**Problem statement:** Could you give the data below again, exactly and completely?
--- START ---
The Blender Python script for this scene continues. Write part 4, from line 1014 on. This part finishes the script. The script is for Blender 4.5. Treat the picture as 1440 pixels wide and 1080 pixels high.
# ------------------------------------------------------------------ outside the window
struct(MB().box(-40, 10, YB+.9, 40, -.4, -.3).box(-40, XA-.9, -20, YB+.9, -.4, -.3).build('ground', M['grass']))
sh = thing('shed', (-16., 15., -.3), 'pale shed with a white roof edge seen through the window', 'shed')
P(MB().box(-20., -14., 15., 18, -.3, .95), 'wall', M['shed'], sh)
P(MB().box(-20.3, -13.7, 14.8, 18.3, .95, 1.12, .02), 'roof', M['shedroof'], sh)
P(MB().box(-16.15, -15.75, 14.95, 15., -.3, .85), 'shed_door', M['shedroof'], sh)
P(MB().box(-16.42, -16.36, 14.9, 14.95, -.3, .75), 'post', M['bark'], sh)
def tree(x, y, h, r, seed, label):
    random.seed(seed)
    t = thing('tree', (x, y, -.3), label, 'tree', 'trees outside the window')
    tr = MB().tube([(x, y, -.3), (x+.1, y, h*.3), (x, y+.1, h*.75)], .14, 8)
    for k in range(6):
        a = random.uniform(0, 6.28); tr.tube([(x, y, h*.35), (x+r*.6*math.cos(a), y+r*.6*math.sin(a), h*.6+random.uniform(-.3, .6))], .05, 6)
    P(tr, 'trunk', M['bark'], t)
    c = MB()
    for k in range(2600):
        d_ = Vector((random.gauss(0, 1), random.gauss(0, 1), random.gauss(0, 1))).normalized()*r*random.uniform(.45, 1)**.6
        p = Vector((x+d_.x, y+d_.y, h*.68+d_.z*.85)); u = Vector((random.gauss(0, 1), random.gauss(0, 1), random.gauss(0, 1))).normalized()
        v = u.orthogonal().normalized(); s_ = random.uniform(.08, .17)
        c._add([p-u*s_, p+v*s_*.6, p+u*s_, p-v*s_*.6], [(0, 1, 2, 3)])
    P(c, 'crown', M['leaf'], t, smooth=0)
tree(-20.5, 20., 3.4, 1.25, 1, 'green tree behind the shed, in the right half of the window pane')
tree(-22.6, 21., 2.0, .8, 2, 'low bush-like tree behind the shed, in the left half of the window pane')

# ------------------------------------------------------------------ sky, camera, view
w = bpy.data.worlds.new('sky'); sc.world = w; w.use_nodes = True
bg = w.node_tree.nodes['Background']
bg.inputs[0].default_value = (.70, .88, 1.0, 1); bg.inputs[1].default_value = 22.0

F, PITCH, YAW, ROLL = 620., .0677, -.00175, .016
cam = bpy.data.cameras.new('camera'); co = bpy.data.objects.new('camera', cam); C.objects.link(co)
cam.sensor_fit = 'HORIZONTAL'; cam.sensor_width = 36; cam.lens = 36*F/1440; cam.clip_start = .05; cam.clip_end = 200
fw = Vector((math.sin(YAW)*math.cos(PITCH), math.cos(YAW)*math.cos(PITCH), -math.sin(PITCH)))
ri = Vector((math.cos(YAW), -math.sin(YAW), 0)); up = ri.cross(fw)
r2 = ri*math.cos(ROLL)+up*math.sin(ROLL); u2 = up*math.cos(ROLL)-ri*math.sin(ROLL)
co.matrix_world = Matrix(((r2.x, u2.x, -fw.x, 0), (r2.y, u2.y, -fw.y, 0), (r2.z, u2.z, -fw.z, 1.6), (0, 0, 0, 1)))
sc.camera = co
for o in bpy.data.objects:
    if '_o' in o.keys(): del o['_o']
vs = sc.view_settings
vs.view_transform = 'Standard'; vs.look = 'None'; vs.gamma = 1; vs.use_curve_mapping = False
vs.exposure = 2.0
--- END ---
**Expected output:**
The Blender Python script for this scene continues. Write part 4, from line 1014 on. This part finishes the script. The script is for Blender 4.5. Treat the picture as 1440 pixels wide and 1080 pixels high.
# ------------------------------------------------------------------ outside the window
struct(MB().box(-40, 10, YB+.9, 40, -.4, -.3).box(-40, XA-.9, -20, YB+.9, -.4, -.3).build('ground', M['grass']))
sh = thing('shed', (-16., 15., -.3), 'pale shed with a white roof edge seen through the window', 'shed')
P(MB().box(-20., -14., 15., 18, -.3, .95), 'wall', M['shed'], sh)
P(MB().box(-20.3, -13.7, 14.8, 18.3, .95, 1.12, .02), 'roof', M['shedroof'], sh)
P(MB().box(-16.15, -15.75, 14.95, 15., -.3, .85), 'shed_door', M['shedroof'], sh)
P(MB().box(-16.42, -16.36, 14.9, 14.95, -.3, .75), 'post', M['bark'], sh)
def tree(x, y, h, r, seed, label):
    random.seed(seed)
    t = thing('tree', (x, y, -.3), label, 'tree', 'trees outside the window')
    tr = MB().tube([(x, y, -.3), (x+.1, y, h*.3), (x, y+.1, h*.75)], .14, 8)
    for k in range(6):
        a = random.uniform(0, 6.28); tr.tube([(x, y, h*.35), (x+r*.6*math.cos(a), y+r*.6*math.sin(a), h*.6+random.uniform(-.3, .6))], .05, 6)
    P(tr, 'trunk', M['bark'], t)
    c = MB()
    for k in range(2600):
        d_ = Vector((random.gauss(0, 1), random.gauss(0, 1), random.gauss(0, 1))).normalized()*r*random.uniform(.45, 1)**.6
        p = Vector((x+d_.x, y+d_.y, h*.68+d_.z*.85)); u = Vector((random.gauss(0, 1), random.gauss(0, 1), random.gauss(0, 1))).normalized()
        v = u.orthogonal().normalized(); s_ = random.uniform(.08, .17)
        c._add([p-u*s_, p+v*s_*.6, p+u*s_, p-v*s_*.6], [(0, 1, 2, 3)])
    P(c, 'crown', M['leaf'], t, smooth=0)
tree(-20.5, 20., 3.4, 1.25, 1, 'green tree behind the shed, in the right half of the window pane')
tree(-22.6, 21., 2.0, .8, 2, 'low bush-like tree behind the shed, in the left half of the window pane')

# ------------------------------------------------------------------ sky, camera, view
w = bpy.data.worlds.new('sky'); sc.world = w; w.use_nodes = True
bg = w.node_tree.nodes['Background']
bg.inputs[0].default_value = (.70, .88, 1.0, 1); bg.inputs[1].default_value = 22.0

F, PITCH, YAW, ROLL = 620., .0677, -.00175, .016
cam = bpy.data.cameras.new('camera'); co = bpy.data.objects.new('camera', cam); C.objects.link(co)
cam.sensor_fit = 'HORIZONTAL'; cam.sensor_width = 36; cam.lens = 36*F/1440; cam.clip_start = .05; cam.clip_end = 200
fw = Vector((math.sin(YAW)*math.cos(PITCH), math.cos(YAW)*math.cos(PITCH), -math.sin(PITCH)))
ri = Vector((math.cos(YAW), -math.sin(YAW), 0)); up = ri.cross(fw)
r2 = ri*math.cos(ROLL)+up*math.sin(ROLL); u2 = up*math.cos(ROLL)-ri*math.sin(ROLL)
co.matrix_world = Matrix(((r2.x, u2.x, -fw.x, 0), (r2.y, u2.y, -fw.y, 0), (r2.z, u2.z, -fw.z, 1.6), (0, 0, 0, 1)))
sc.camera = co
for o in bpy.data.objects:
    if '_o' in o.keys(): del o['_o']
vs = sc.view_settings
vs.view_transform = 'Standard'; vs.look = 'None'; vs.gamma = 1; vs.use_curve_mapping = False
vs.exposure = 2.0